私がオーディオを始めた頃、あこがれの雑誌は「ステレオサウンド」でした。
当時は魅力あるライターの方々が興味深い記事を書いておられ、コマーシャリズムとの連携などあまり考えていませんでしたので、製品紹介の記事なども真剣に隅々まで読みまくったものです。
高価な雑誌でしたので、学生時代は本屋での立ち読みが精一杯でしたが、社会人になった一時期は毎号買っていました。
そして、多少の知恵も付いた頃、この雑誌のあまりの商業主義が鼻につきだし、記事の内容も色あせたものに感じるようになります。
その頃すでに長谷川さんとの出会いがあり、自作オーディオの世界も知っていました。
そして「無線と実験」、「ラジオ技術」といった雑誌を見せてもらい、コマーシャリズムと距離を置いた硬派のオーディオの世界があることに気づきます。
MJ/無線と実験
「MJ/無線と実験」は87年から定期購読しています。
リスニングルームの紹介や、音響空間クリニックなどが楽しいですし、読者交換コーナーはよく利用しています。
他の一般オーディオ誌と比べたら、遥かに読者寄りの構成ですので、アンプを自作される方はもちろんのこと、買い替え主体でなく、じっくりと音作りをしたいオーディオマニアにも参考になる記事が多いと思います。
かつては斯界の重鎮、池田圭氏や伊藤喜多男氏が含蓄のある記事を連載されていました。
今でも佐久間駿氏の記事は自作アンプの枠を超えた手ごたえを感じますし、長期連載中の佐伯多門氏の「スピーカー技術の100年」など、過去の技術の記録もなかなか面白いものです。

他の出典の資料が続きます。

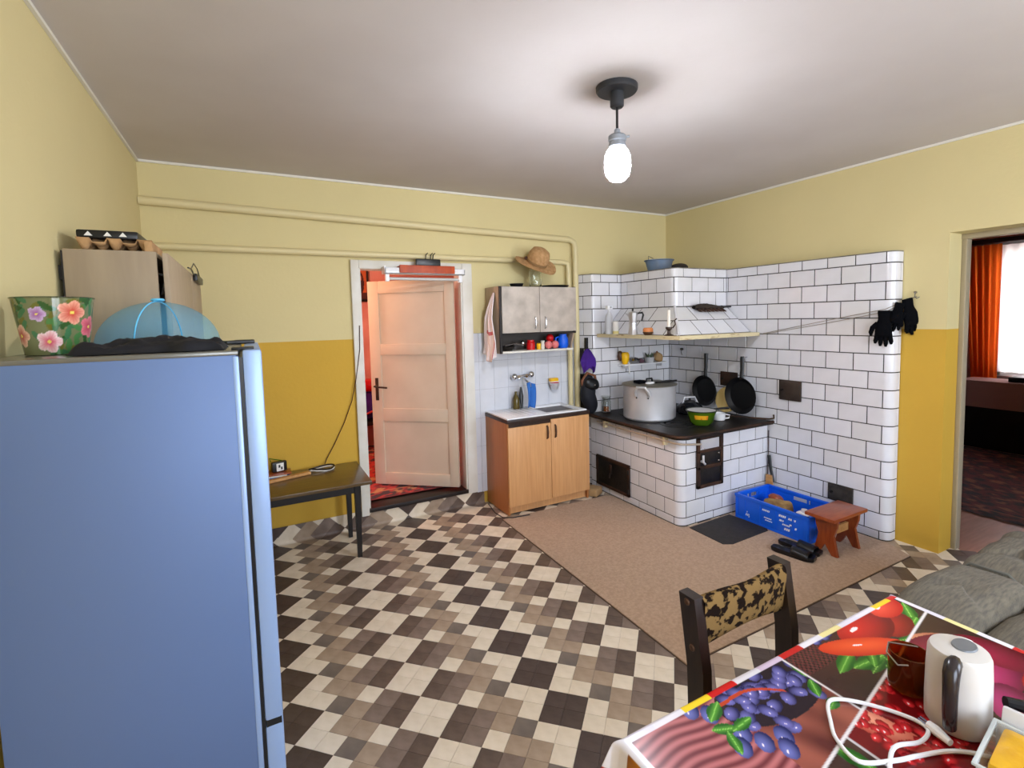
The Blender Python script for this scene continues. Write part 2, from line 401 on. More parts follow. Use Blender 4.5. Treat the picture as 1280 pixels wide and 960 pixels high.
# ------------------------------------------------------------------ hall behind the left door
zf = .15
struct('floor_hall', MB().box(-4.6, -.9, .12, 2.05, zf-.1, zf), M['dkwood'])
def hall():
    struct('wall_hall_far', MB().box(-4.7, -.8, 2.05, 2.15, 0, 2.8), M['pink'])
    struct('wall_hall_left', MB().box(-4.7, -4.6, .12, 2.05, 0, 2.8), M['pink'])
    struct('wall_hall_right', MB().box(-.9, -.8, .12, 2.05, 0, 2.8), M['pink'])
    struct('ceiling_hall', MB().box(-4.7, -.8, .12, 2.15, 2.7, 2.8), M['ceil'])
    l = bpy.data.lights.new('hall_fill', 'POINT'); l.energy = 34; l.color = (1, .64, .48); l.shadow_soft_size = .08  # added out of view to warm the red room and the door leaf
    t = thing('added_hall_lamp', 'unseen bulb on a cord added to light the red room beyond the door', 'lamp', (-3.75, .85, 2.3))
    obj('cord', MB().cyl((-3.75, .85, 2.36), (-3.75, .85, 2.7), .004, 6), M['black'], t)
    obj('bulb', MB().blob((-3.75, .85, 2.3), .035, .035, .05, 12, 8), mat('fill bulb glass', '#ffffff', .3, emit='#ffb080', es=6), t)
    o = bpy.data.objects.new('hall_fill', l); COL.objects.link(o); o.parent = t; o.location = (0, 0, -.15)
hall()
def carpet(name, x0, x1, y0, y1, z, label, cols, seed):
    nx, ny = 150, 110; th = .008
    b = MB().grid(lambda u, v: (x0+(x1-x0)*u, y0+(y1-y0)*v, z+th), nx, ny)
    U, V = np.meshgrid(np.linspace(0, 1, nx), np.linspace(0, 1, ny)); X = U*(x1-x0); Y = V*(y1-y0)
    f = np.sin(X*17+seed)*np.sin(Y*19) + .6*np.sin(X*41+Y*9+2*np.sin(Y*13)) + .6*np.sin(Y*37-X*5+2*np.sin(X*11))
    edge = np.minimum(np.minimum(X, x1-x0-X), np.minimum(Y, y1-y0-Y))
    C = np.zeros((ny, nx, 3)); C[:] = lin(np.array(cols[0]))
    for thr, c in ((.35, cols[1]), (.85, cols[2])): C[f > thr] = lin(np.array(c))
    C[f < -.7] = lin(np.array(cols[3])); bb = (edge < .18); C[bb & (np.sin(X*50)*np.sin(Y*50) > .1)] = lin(np.array(cols[3])); C[(edge < .03)] = lin(np.array(cols[1]))
    C[(edge > .17) & (edge < .19)] = lin(np.array(cols[2]))
    top = obj(name, b, mat(name+' pile', '#ffffff', .95, attr='Col', bump=.3, bscale=150, sheen=.1)); vcol(top, C.reshape(-1, 3))
    return tag(top, label, 'carpet')
carpet('carpet', -4.4, -1.1, .135, 1.95, zf, 'bright red patterned carpet behind the half open door', ((.72, .16, .1), (.5, .08, .06), (.75, .5, .3), (.25, .1, .1)), 0)
# things in the gap of the door
def hall_things():
    t = thing('picture', 'dark framed picture with a reddish figure beyond the half open door', 'picture', (-2.83, 2.04, 1.87))
    b = MB()
    for x0, x1, z0, z1 in ((-2.96, -2.94, 1.86, 2.25), (-2.72, -2.70, 1.86, 2.25), (-2.96, -2.70, 1.86, 1.89), (-2.96, -2.70, 2.22, 2.25)): b.box(x0, x1, 2.02, 2.045, z0, z1, .003)
    obj('frame', b, M['dkwood'], t)
    n = 40
    b = MB().grid(lambda u, v: (-2.95+.24*u, 2.035, 1.88+.35*v), n, n); U, V = np.meshgrid(np.linspace(0, 1, n), np.linspace(0, 1, n))
    C = np.zeros((n, n, 3)); C[:] = lin((.75, .35, .16)); C[(U-.55)**2/.09+(V-.55)**2/.2 < 1] = lin((.22, .08, .06)); C[(U-.6)**2/.02+(V-.72)**2/.015 < 1] = lin((.8, .5, .35)); C[(V < .25) & (U > .3)] = lin((.3, .12, .08))
    vcol(obj('print', b, mat('picture print', '#ffffff', .5, attr='Col'), t), C.reshape(-1, 3))
    t = thing('rucksack', 'purple and red rucksack standing on a dark stool behind the door', 'bag', (-2.8, 1.9, .5))
    obj('body', MB().blob((-2.8, 1.88, .715), .2, .1, .2, e=.5, amp=.02, fr=8), M['purple'], t)
    obj('flap', MB().blob((-2.8, 1.87, .9), .19, .12, .07, e=.5), M['red'], t)
    obj('strap', MB().tube([(-2.98, 1.77, .52), (-2.8, 1.76, .6), (-2.62, 1.77, .66)], .012, 6), M['red'], t)
    t = thing('dark_stool', 'dark stool under the purple rucksack behind the door', 'stool', (-2.8, 1.85, zf+.008))
    obj('seat', MB().box(-3.02, -2.58, 1.7, 2.0, .46, .5, .008), M['dkwood'], t)
    for x in (-2.98, -2.62):
        for y in (1.74, 1.96): obj('leg', MB().box(x-.02, x+.02, y-.02, y+.02, zf+.009, .46), M['dkwood'], t)
hall_things()

# ------------------------------------------------------------------ right room beyond the doorway
struct('floor_parlour', MB().box(RT-.22, 4.3, -4.6, -.6, -.12, -.004), mat('reddish floor boards', '#a8735c', .4, col2='#96634d', scale=4, stretch=(1, 10, 1)))
def parlour():
    XW = 4.0
    b = MB(); b.box(XW, XW+.15, -.6, -1.4, -.1, 2.8); b.box(XW, XW+.15, -2.9, -4.6, -.1, 2.8); b.box(XW, XW+.15, -1.4, -2.9, -.1, .8); b.box(XW, XW+.15, -1.4, -2.9, 2.3, 2.8)
    struct('wall_parlour_far', b, M['brownpink'])
    struct('wall_parlour_left', MB().box(RT, XW+.15, -.6, -.5, -.1, 2.8), M['brownpink'])
    struct('wall_parlour_right', MB().box(RT, XW+.15, -4.7, -4.6, -.1, 2.8), M['brownpink'])
    struct('wall_parlour_near', MB().box(RT, RT+.012, YD0+.09, -.6, -.1, 2.8), M['brownpink'])
    struct('ceiling_parlour', MB().box(RT, XW+.15, -4.7, -.5, 2.75, 2.85), M['ceil'])
    b = MB()
    for y in (-1.43, -2.15, -2.87): b.box(XW+.05, XW+.1, y-.03, y+.03, .8, 2.3)
    for z in (.83, 2.27): b.box(XW+.05, XW+.1, -2.9, -1.4, z-.03, z+.03)
    f = struct('window_3', b, M['cream'])
    obj('pane', MB().box(XW+.07, XW+.074, -2.84, -1.46, .86, 2.24), M['glass'], f)
    # curtains
    def fold(name, y0, y1, x, z0, z1, amp, waves, m, label, lean=0.):
        def fn(u, v):
            ph = u*waves*2*math.pi
            return (x - .02 + amp*math.sin(ph)*(.6+.4*(1-v)) , y0+(y1-y0)*u + lean*(1-v)*(1-u), z0+(z1-z0)*v)
        o = obj(name, MB().grid(fn, int(waves*14)+2, 14), m, ang=180); tag(o, label, 'curtain', ); return o
    def cloth_mat(name, c, tr, mixf):
        m = bpy.data.materials.new(name); m.use_nodes = True; n = m.node_tree.nodes; L = m.node_tree.links; n.remove(n['Principled BSDF'])
        d = n.new('ShaderNodeBsdfDiffuse'); d.inputs[0].default_value = (*srgb(c), 1); tl = n.new('ShaderNodeBsdfTranslucent'); tl.inputs[0].default_value = (*srgb(tr), 1)
        mx = n.new('ShaderNodeMixShader'); mx.inputs[0].default_value = mixf; L.new(d.outputs[0], mx.inputs[1]); L.new(tl.outputs[0], mx.inputs[2]); L.new(mx.outputs[0], n['Material Output'].inputs[0]); return m
    fold('sheer_curtain', -1.38, -3.0, XW-.1, .86, 2.36, .03, 14, cloth_mat('sheer', '#ffffff', '#ffe2d6', .7), 'white sheer curtain glowing in the window of the next room')
    fold('orange_curtain', -1.17, -1.52, XW-.19, .5, 2.37, .035, 5, cloth_mat('orange cloth', '#c2541c', '#f07028', .7), 'orange curtain at the left of the next room window', -.12)
    t = thing('curtain_box', 'dark wooden curtain box with carved top above the orange curtain', 'cornice', (XW-.15, -2.2, 2.38))
    obj('board', MB().box(XW-.3, XW-.01, -3.3, -1.12, 2.375, 2.43, .01), M['dkwood'], t)
    q = MB().prism([(-1.25, 2.43), (-1.6, 2.62), (-2.2, 2.43)], XW-.3, XW-.27, 'x').prism([(-2.0, 2.43), (-2.6, 2.62), (-3.2, 2.43)], XW-.3, XW-.27, 'x')
    obj('carving', q, M['redwood'], t)
    # chest with cloth
    t = thing('chest', 'dark low chest standing under the bright window of the next room', 'chest', (3.7, -2.2, 0))
    obj('body', MB().box(3.35, 3.66, -3.1, -1.38, .02, .78, .01), M['dkwood'], t)
    b = MB().box(3.3, 3.7, -3.15, -1.34, .782, .8, .006).box(3.29, 3.3, -3.15, -1.34, .5, .8).box(3.3, 3.7, -1.345, -1.335, .55, .8)
    tag(obj('tablecloth', b, mat('dusty pink cloth', '#a57c74', .9, bump=.2, scale=5)), 'dusty pink cloth over the chest in the next room', 'tablecloth')
    t = thing('record_player', 'black player lying on the pink cloth before the window', 'player', (3.6, -1.95, .8))
    obj('base', MB().box(3.38, 3.66, -2.3, -1.75, .802, .86, .01), M['black'], t)
    obj('lid', MB().box(3.42, 3.63, -2.25, -1.9, .861, .885, .01), M['brown'], t)
    t = thing('speaker_box', 'small black box standing on the player by the window', 'box', (3.6, -2.12, .886))
    obj('body', MB().box(3.46, 3.6, -2.24, -2.08, .887, 1.0, .006), M['black'], t)
    t = thing('dark_cabinet', 'black low cabinet left of the chest in the next room', 'cabinet', (3.5, -1.05, 0))
    obj('body', MB().box(3.3, 3.7, -1.3, -.75, .03, .55, .01), M['dkwood'], t); obj('door', MB().box(3.285, 3.3, -1.27, -.78, .08, .52, .004), M['dkwood'], t)
    tag(obj('bag', MB().blob((3.5, -1.05, .6), .1, .14, .045, amp=.03, fr=9), mat('bluish cloth', '#4a4a78', .9)), 'small bluish bundle lying on the black cabinet', 'bundle')
parlour()
carpet('carpet', 1.02, 3.4, -4.2, -.9, -.004, 'dark red patterned carpet in the next room', ((.42, .17, .15), (.2, .1, .1), (.6, .36, .28), (.12, .09, .1)), 2)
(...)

98年頃の石井伸一郎氏のルームアコースティック(室内音響)研究の連載記事は、部屋の機器配置に大いに参考とさせてもらいました。
ラジオ技術
「ラジオ技術」は89年から定期購読しています。
「無線と実験」より更に硬派でマニアックな内容です。
オーディオ技術の宝庫です。
回転シェル、コロ支持、ストレスフリーアーム、電流増幅アンプ、速度制御スピーカー、富田氏アンプ理論などの記事は本当に楽しませていただきました。
魅力的なライター諸氏、石塚峻氏、大沢久司氏や是枝重治氏などの記事は楽しみにしています。

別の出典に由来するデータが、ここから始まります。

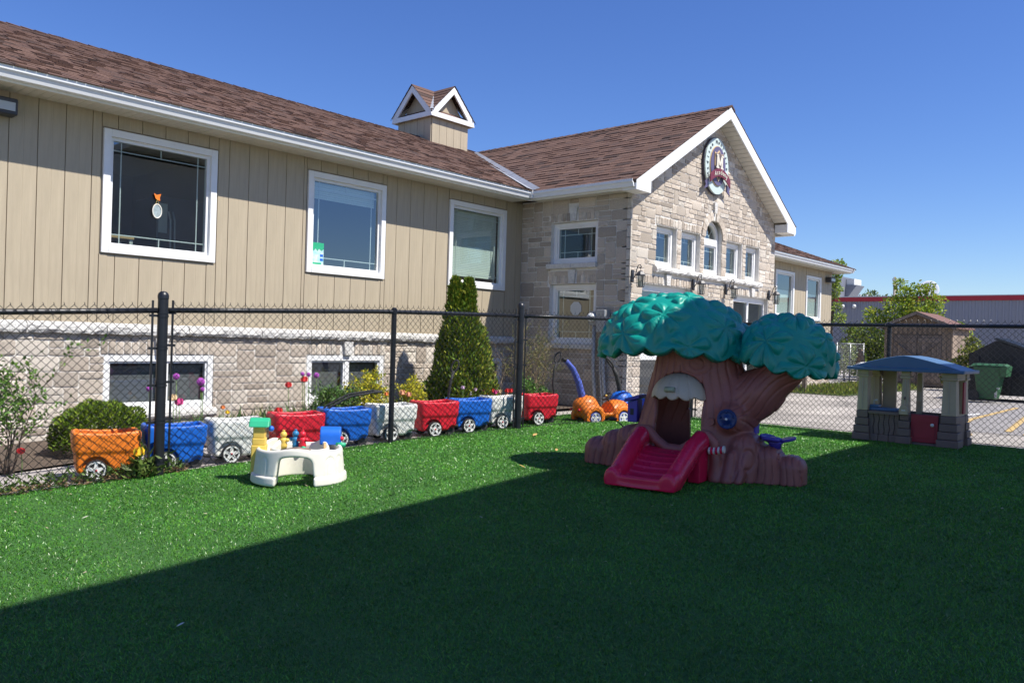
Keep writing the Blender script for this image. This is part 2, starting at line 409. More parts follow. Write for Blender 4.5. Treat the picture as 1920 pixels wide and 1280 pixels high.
# ------------------------------------------------------------------ the school building
SCH = thing('school_building', 'raised brown-roofed school building with tan siding, stone base and stone gable wing', 'building', (9, 10, 0))
EZ, RZ, RY = 3.78, 5.81, 14.4            # eave height, ridge height, ridge depth
HOLE_L = [(3.885, 5.311, 2.016, 3.477), (6.708, 8.135, 2.016, 3.477), (9.518, 10.945, 2.016, 3.477)]
HOLE_R = [(22.60, 23.93, 2.016, 3.41), (24.85, 26.05, 2.016, 3.41)]
HOLE_B = [(3.94, 5.35, .13, .81), (6.78, 8.20, .13, .82), (9.75, 10.98, .13, .80)]
HOLE_S = [(8.26, 9.28, 2.515, 3.254), (8.26, 9.28, 1.095, 2.150)]       # side of the gable wing, in y
HOLE_F = [(12.21, 12.91, 2.50, 3.22), (13.08, 13.77, 2.50, 3.22), (13.94, 14.64, 2.50, 3.55), (14.81, 15.51, 2.50, 3.22), (15.66, 16.32, 2.50, 3.22),
          (11.80, 13.43, -.05, 2.17), (15.20, 16.82, -.05, 2.17)]
def holes_boxes(u0, u1, z0, z1, holes):
    us = sorted({u0, u1, *[h[0] for h in holes], *[h[1] for h in holes]}); zs = sorted({z0, z1, *[h[2] for h in holes], *[h[3] for h in holes]})
    us = [u for u in us if u0 <= u <= u1]; zs = [z for z in zs if z0 <= z <= z1]; out = []
    for j in range(len(zs)-1):
        run = None
        for i in range(len(us)-1):
            cu, cz = (us[i]+us[i+1])/2, (zs[j]+zs[j+1])/2
            solid = not any(h[0] < cu < h[1] and h[2] < cz < h[3] for h in holes)
            if solid:
                if run is None: run = us[i]
            if run is not None and (not solid or i == len(us)-2):
                out.append((run, us[i+1] if solid else us[i], zs[j], zs[j+1])); run = None
    return out
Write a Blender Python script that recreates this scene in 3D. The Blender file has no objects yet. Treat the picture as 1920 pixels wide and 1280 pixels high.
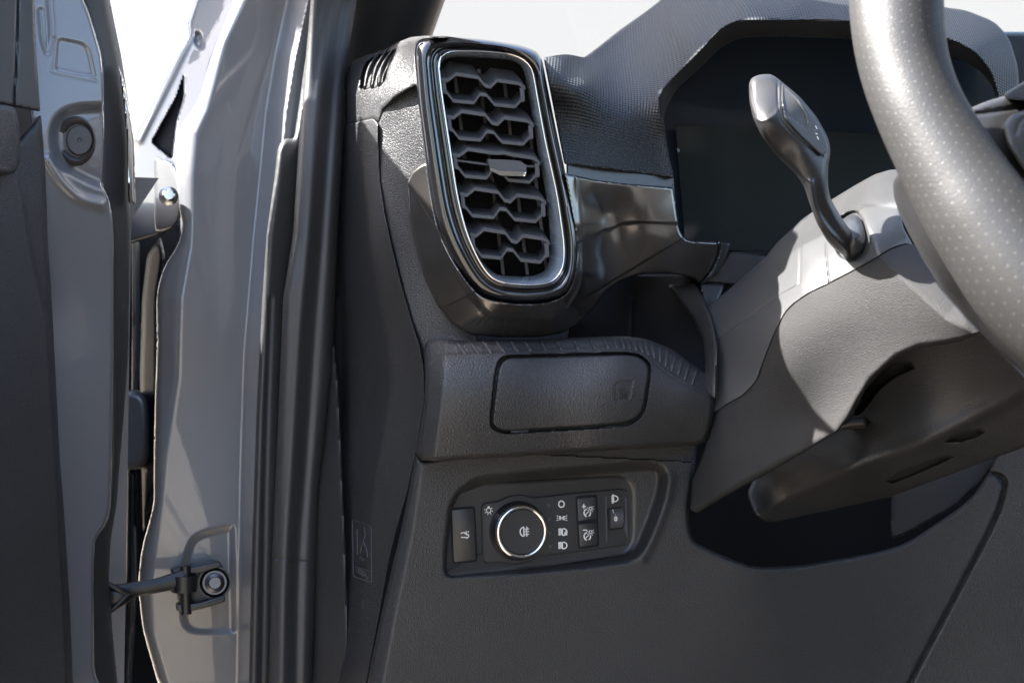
import bpy, bmesh, math, random
import numpy as np
from mathutils import Vector, Matrix

random.seed(7)
SC = bpy.context.scene
COL = SC.collection

# ------------------------------------------------------------------ camera
F = 50.0 / 36.0 * 1920.0
cd = bpy.data.cameras.new('camera')
cd.lens = 50.0; cd.sensor_width = 36.0
cd.clip_start = 0.02; cd.clip_end = 3000.0
cd.dof.use_dof = True; cd.dof.focus_distance = 1.04; cd.dof.aperture_fstop = 11.0
cam = bpy.data.objects.new('camera', cd)
cam.rotation_euler = (math.radians(90), 0, 0)
COL.objects.link(cam)
SC.camera = cam

# ------------------------------------------------------------------ sky and sun
SUN = Vector((-0.70, 0.0, 0.71)).normalized()
el = math.asin(SUN.z); az = math.atan2(SUN.x, SUN.y)
w = bpy.data.worlds.new('World'); SC.world = w; w.use_nodes = True
nt = w.node_tree
sky = nt.nodes.new('ShaderNodeTexSky'); sky.sky_type = 'NISHITA'; sky.sun_disc = False
sky.sun_elevation = el; sky.sun_rotation = az
sky.dust_density = 3.0; sky.air_density = 1.0; sky.ozone_density = 1.0
bg = nt.nodes['Background']; bg.inputs['Strength'].default_value = 0.11
# a bank of thin bright cloud fills the sky ahead of the car; clear blue overhead and behind
_n = nt.nodes; _l = nt.links
def _m(op, a, b=None, c=None):
    k = _n.new('ShaderNodeMath'); k.operation = op
    for i, v in enumerate((a, b, c)):
        if v is None: continue
        if isinstance(v, (int, float)): k.inputs[i].default_value = v
        else: _l.new(v, k.inputs[i])
    return k.outputs[0]
_tc = _n.new('ShaderNodeTexCoord'); _sx = _n.new('ShaderNodeSeparateXYZ'); _l.new(_tc.outputs['Generated'], _sx.inputs[0])
_nz = _n.new('ShaderNodeTexNoise'); _nz.inputs['Scale'].default_value = 2.2; _nz.inputs['Detail'].default_value = 6; _l.new(_tc.outputs['Generated'], _nz.inputs['Vector'])
_f = _m('ADD', _m('SUBTRACT', _m('MULTIPLY', _sx.outputs['Y'], 2.4), _m('MULTIPLY', _sx.outputs['Z'], 2.0)), _m('MULTIPLY', _m('SUBTRACT', _nz.outputs['Fac'], 0.5), 1.6))
_r = _n.new('ShaderNodeMapRange'); _r.interpolation_type = 'SMOOTHSTEP'; _r.inputs['From Min'].default_value = 0.15; _r.inputs['From Max'].default_value = 1.0
_l.new(_f, _r.inputs['Value'])
_mx = _n.new('ShaderNodeMix'); _mx.data_type = 'RGBA'; _mx.inputs['B'].default_value = (1.34, 1.35, 1.36, 1)
_l.new(_r.outputs[0], _mx.inputs['Factor']); _l.new(sky.outputs[0], _mx.inputs['A']); _l.new(_mx.outputs['Result'], bg.inputs[0])
sl = bpy.data.lights.new('sun', 'SUN'); sl.energy = 5.0; sl.angle = math.radians(0.5); sl.color = (1.0, 0.965, 0.92)
so = bpy.data.objects.new('sun', sl); COL.objects.link(so)
so.rotation_euler = SUN.to_track_quat('Z', 'Y').to_euler()
SC.view_settings.view_transform = 'Standard'; SC.view_settings.look = 'None'
SC.view_settings.exposure = 3.15; SC.view_settings.gamma = 1.0
SC.view_settings.use_curve_mapping = False

# ------------------------------------------------------------------ basic helpers
def P(x, y, d):
    return Vector(((x - 960.0) / F * d, d, (640.0 - y) / F * d))

def tag(o, label=None, cat=None, group=None, kind=None):
    if label: o['label'] = label
    if cat: o['category'] = cat
    if group: o['group'] = group
    if kind: o['kind'] = kind
    return o

def thing(name, label, cat, at, group=None):
    o = bpy.data.objects.new(name, None); COL.objects.link(o)
    o.empty_display_size = 0.02
    o.location = at
    return tag(o, label, cat, group)

def root_of(o):
    while o.parent: o = o.parent
    return o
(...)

巻末に通販紹介があり、現用アームのRS−A1はこの通販からオーディオ仲間のSUMIさんを経て入手。
回転シェル、ターンテーブル用ベルト、交換針なども通販可能です。
石塚峻氏や大沢久司氏の記事で紹介されたストレスフリーアームは、私の周辺に2名自作された人がいますが、いずれも素晴らしいパフォーマンスを示しています。
電流増幅アンプと併せ、是非使ってみたい機器のひとつです。
これらの雑誌は「技術系オーディオ誌」というのだそうです。
私は文系で回路図などはさっぱりですしアンプの自作もしませんが、そうした記事以外でもこの2誌は十分に楽しめる内容です。
さて、オーディオを趣味とする年代層は、年々高齢化が進んでいます。
私の周辺でも、若い世代が純粋オーディオに興味を示さなくなっています。
頼りにしていた地元の家電オーディオ店も、大型家電店の攻勢に押されて閉店してしまいました。
先細り感のするこの世界ですが、こうした骨太の雑誌がいつまでも続いて欲しいと願っています。